Massive sand harvesting in rivers that serve the three counties has aggravated the situation.

For instance, Thwake and Athi rivers have been ravaged by massive sand scooping and pollution by upstream counties of Kajiado, Nairobi and Kiambu.

In Makueni, where commercial sand harvesting has been banned, bloody clashes between locals opposed to sand scooping and sand traders have been reported in the recent past.

Several vehicles belonging to both the county government and sand traders have also been burnt down during such confrontations.

Last year, Yatta MP Francis Mwangangi led the Parliamentary Committee on Water and Environment to assess the extent of pollution in River Athi, a key source of livelihood for thousands of locals who practice small-scale farming.

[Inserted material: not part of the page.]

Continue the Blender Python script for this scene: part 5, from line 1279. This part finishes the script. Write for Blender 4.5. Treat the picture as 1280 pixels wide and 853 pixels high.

But as the House Committee discovered, the river waters have been so badly polluted to the extent that farmers who have been operating under several irrigation schemes cannot export their produce as consumer agencies declared their produce unfit for foreign markets.

Last week, Mwangangi called for immediate action by both the national government and international agencies to avert further encroachment and put a stop to its pollution.

According to Lemi Muia, a climate expert and member of United Nations Framework Convention on Climate Change (UNFCCC), there is a serious need to formulate and implement appropriate interventions to enable communities in arid and semi-arid areas to adapt to the effects of climate change.

"By adoption I mean more efficient use and preservation of ground water resources and sources, continuous development of drought-tolerant crops and tree species coupled with forestry practices that are less vulnerable to droughts," he said.

Mr Muia warned that unregulated sand scooping in rivers could lead to catastrophic results considering the erratic climatic patterns currently being experienced in the Lower Eastern region.